Middle School is not for the meek of heart. Participants agonize, parents wish it was over. The dramas that hourly twisted our hearts raw during those acne prone, riotously self-conscious, coming-of-curious-age days shaped our personas with brutal psychological chaos, but still with a certain OMG self-awareness of (if not outright affection for) the weird humans we were.
Amazingly, we made it to adulthood anyway. And while we are most likely hardwired to our true personalities by age 2 -honestly returning to that character once we hit our golden years (or so I have been told, heh)- middle school personas rule our middle lives for at least 30 years.
Eighth Grade is a slice of agonizing middle lives’ awkward, captivating magnificence.
The short journey is essentially told through the eyes and existence of an 8th Grade female, Kayla, firmly addicted to her cell phone and Internet that is her life line to selfie-induced, fantasy humanity, as she anxiously walks through the end days of her middle school years not so much bullied or beaten down, but more invisible and purposefully solitary; aching to be a part of something. Anything.
Except she already glows with unrecognized maturity, courage and self-created celebrity while making self-help YouTube videos. They are all posted with a simple ending plea for her contemporaries to “pleeease subscribe” and closes with a trademark tag line and hand gesture “Gucci”. (My middle-school-teacher daughter gut laughed knowingly from the comfort of the Delux Lounger next to me at the intimate new cineplex experience).
Actor Elise Fisher effortlessly is Kayla. Just absolute, flawed perfection.
Her film peers are highly recognizable as the very genuine cast of supporting characters that actually exists in life. The shallow popular girls no one will actually keep as adult friends; the brooding bad boy, who isn’t brooding, just ultimately creepy; the nerds, the undiscovered cool; the hallway rabble. All portrayed with believable simplicity. No exaggeration.
Even the pedestal occupying, admired high school crowd exposes its own brand of “eek! grimmace” eye rolling, next-school-year angst riddled personas waiting to torture the graduating eighth graders.
But it isn’t all and only the kids. With subtle inclusion in the supportive story telling, the grown-ups around Kayla appear normally and quite humanely awkward as well. Even the grayest-haired among us were originally young! We came through 8th grade, too. We are just older, world worn, sometimes wiser, sometimes not. This speaks to us.

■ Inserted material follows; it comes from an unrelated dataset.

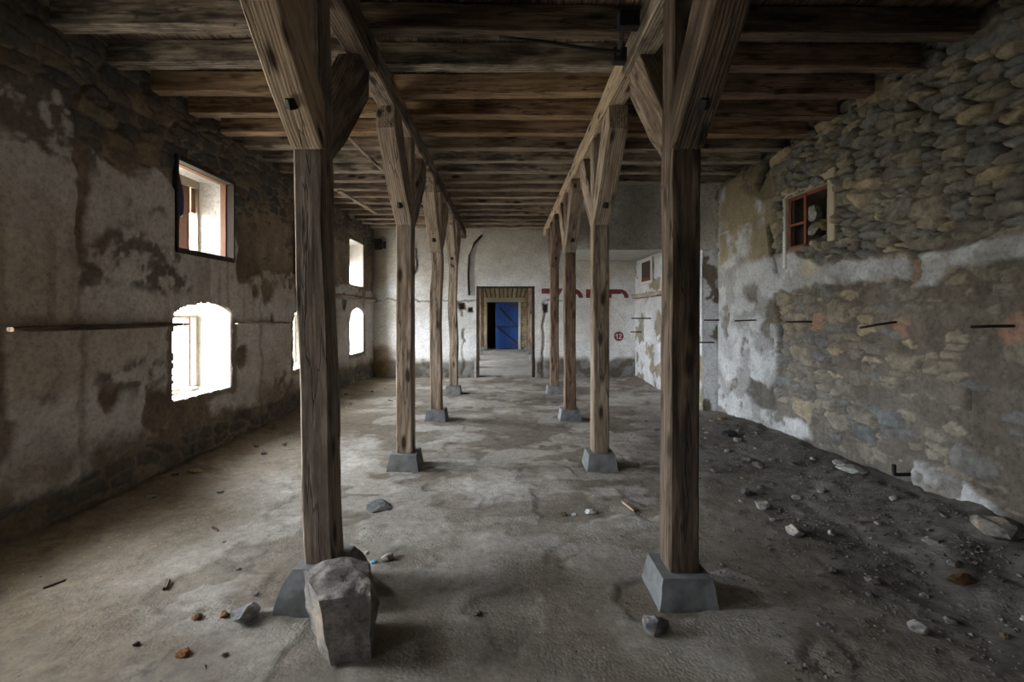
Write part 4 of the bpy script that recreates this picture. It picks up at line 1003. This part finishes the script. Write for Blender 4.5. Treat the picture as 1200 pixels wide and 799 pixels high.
# countable rubble along the right wall
protos = [rock_mesh('rubble_fragment', (.10, .08, .06), 500+i, 1, .3, c) for i, c in enumerate([(.20,.20,.20), (.14,.13,.12), (.34,.33,.32), (.20,.16,.12), (.26,.25,.24), (.10,.10,.10)])]
for m_ in protos: m_.materials.append(M_ROCK)
rr = random.Random(22); n = 0
zones = [((2.0, 3.35, 2.2, 7.4), 85, 'right wall', 'rubble along the right wall'),
         ((-3.3, -2.6, 3.2, 11.0), 24, 'left wall', 'rubble along the left wall'),
         ((-2.4, -.2, 1.6, 4.0), 12, 'left foreground floor', 'chips on the left foreground floor'),
         ((.2, 2.0, 1.7, 4.2), 12, 'right foreground floor', 'chips on the right foreground floor'),
         ((2.2, 3.2, 9.5, 11.5), 12, 'far right corner', 'fallen plaster in the far corner')]
tones = ['mid-grey', 'charcoal-grey', 'pale grey', 'brownish', 'light grey', 'near-black']
seen = set()
placed = [(o_.location.x, o_.location.y) for o_ in COL.objects if o_.get('category') in ('stone', 'scrap', 'plaster', 'brick')]
for (x0, x1, y0, y1), cnt, where, grp in zones:
    for i in range(cnt):
        for _ in range(60):
            x = rr.uniform(x0, x1); y = rr.uniform(y0, y1)
            if abs(x+.84) < .35 and abs(y-2.3) < .4: continue
            if min(abs(x-PXL), abs(x-PXR)) < .3 and min(abs(y-r_) for r_ in ROWS) < .3: continue
            if all(math.hypot(x-a, y-b_) > .17 for a, b_ in placed): break
        else: continue
        h0 = float(floor_height(np.array([x]), np.array([y]))[0][0]); pi_ = rr.randrange(6)
        s = rr.uniform(.25, .9) if 'floor' not in where else rr.uniform(.15, .4)
        if where == 'right wall' and rr.random() < .25: s *= 1.5
        size = 'tiny' if s < .3 else 'small' if s < .6 else 'fist-sized' if s < .95 else 'large'
        wd = min(abs(x-RX), abs(x-LX))
        side = 'by the wall' if wd < .45 else 'off the wall' if wd < .9 else 'towards the posts' if 'wall' in where else 'on bare floor'
        kk = min(range(4), key=lambda q: abs(ROWS[q]-y)); rel = 'level with' if abs(ROWS[kk]-y) < .35 else 'just before' if y < ROWS[kk] else 'just beyond'
        lab = '%s %s rubble, %s, %s %s post, %s' % (size, tones[pi_], where, rel, ('nearest', 'second', 'third', 'fourth')[kk], side)
        if lab in seen: continue
        seen.add(lab); placed.append((x, y))
        o = bpy.data.objects.new('rubble_fragment', protos[pi_]); COL.objects.link(o)
        o.location = (x, y, h0-.004*s); o.rotation_euler = (0, 0, rr.uniform(0, 6.3)); o.scale = (s*1.1, s, s*rr.uniform(.6, 1.1))
        tag(o, lab, 'rubble', grp)
# uncountable grit
npb = 14000
rg = np.random.RandomState(5)
def scatter(n, fx, fy): return fx(n), fy(n)
xs = np.concatenate([3.45-np.abs(rg.normal(0, .85, 6500)), -3.3+np.abs(rg.normal(0, .45, 2500)), rg.uniform(-3, 3.2, 5000)])
ys = np.concatenate([rg.uniform(1.5, 7.6, 6500), rg.uniform(2.6, 11.5, 2500), 1.5+rg.beta(1, 2.2, 5000)*7])
ok = (xs > -3.3) & (xs < 3.45)
for o_ in COL.objects:
    if o_.parent is None and o_.get('category') in ('footing', 'stone', 'stone block', 'rubble', 'plaster', 'scrap', 'brick', 'cap', 'stick'):
        q = o_.location; rad = {'stick': .3, 'footing': .27, 'stone block': .34, 'rubble': .08}.get(o_['category'], .14)
        ok &= np.hypot(xs-q.x, ys-q.y) > rad
xs = xs[ok]; ys = ys[ok]
hs = floor_height(xs, ys)[0]; sz = (0.004+0.010*rg.power(.6, len(xs))**1.5)*np.where(xs < 1.3, .55, 1.0)
octv = np.array([(1,0,0),(0,1,0),(-1,0,0),(0,-1,0),(0,0,.7),(0,0,-.5)], float); octf = np.array([(0,1,4),(1,2,4),(2,3,4),(3,0,4),(1,0,5),(2,1,5),(3,2,5),(0,3,5)])
N_ = len(xs); VV = np.zeros((N_, 6, 3)); th = rg.uniform(0, 6.28, N_)
jit = 1+.5*(rg.rand(N_, 6, 3)-.5); base_ = octv[None]*jit*sz[:, None, None]
VV[..., 0] = base_[..., 0]*np.cos(th)[:, None]-base_[..., 1]*np.sin(th)[:, None]+xs[:, None]
VV[..., 1] = base_[..., 0]*np.sin(th)[:, None]+base_[..., 1]*np.cos(th)[:, None]+ys[:, None]
VV[..., 2] = base_[..., 2]+hs[:, None]+sz[:, None]*.25
FF = (octf[None]+6*np.arange(N_)[:, None, None]).reshape(-1, 3)
me = bpy.data.meshes.new('grit'); me.from_pydata(VV.reshape(-1, 3).tolist(), [], FF.tolist()); me.update()
a = me.attributes.new('Col', 'FLOAT_COLOR', 'POINT')
tone = (.10+.13*rg.power(.8, N_))*np.where(xs < 1.3, 1.5, 1.0); c4 = np.ones((N_, 6, 4), np.float32); c4[..., 0] = tone[:, None]; c4[..., 1] = tone[:, None]*.95; c4[..., 2] = tone[:, None]*.88
a.data.foreach_set('color', c4.reshape(-1))
o = link('grit', me, M_ROCK); tag(o, 'loose grit and gravel strewn over the dusty floor', 'grit', kind='stuff')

Writer/Director Bo Burnham has avoided portraying overblown stereotypes of clownish parent/adults (thank-you). He manages to immediately draw the older among the theater audience into his celluloid experience, making everyone somewhat uncomfortably exposed as well as mindfully entertained. No small feat.
Kayla’s single parent father ( a superbly subtle and quietly confused portrayal by Josh Hamilton) shares an amazingly gentle, soul reaching moment with his daughter that is easily the film’s best message.
The unquestionable specialness of this film gem is the non-special, everyday, ordinary growing pains happening to millions of us. Then and now.
Instantly relatable to all genders and ages, Burnham has created a poignant portrait of normalcy and multi-generational angst that is painful as well as oddly comforting – we are OK and we will survive.
You remember, you think, you identify, you recognize, you squirm, you forgive, you understand, you smile.
Pretty impressive stuff!
(Rated R for some assumed adult content that would be quite common place for any eighth grader!)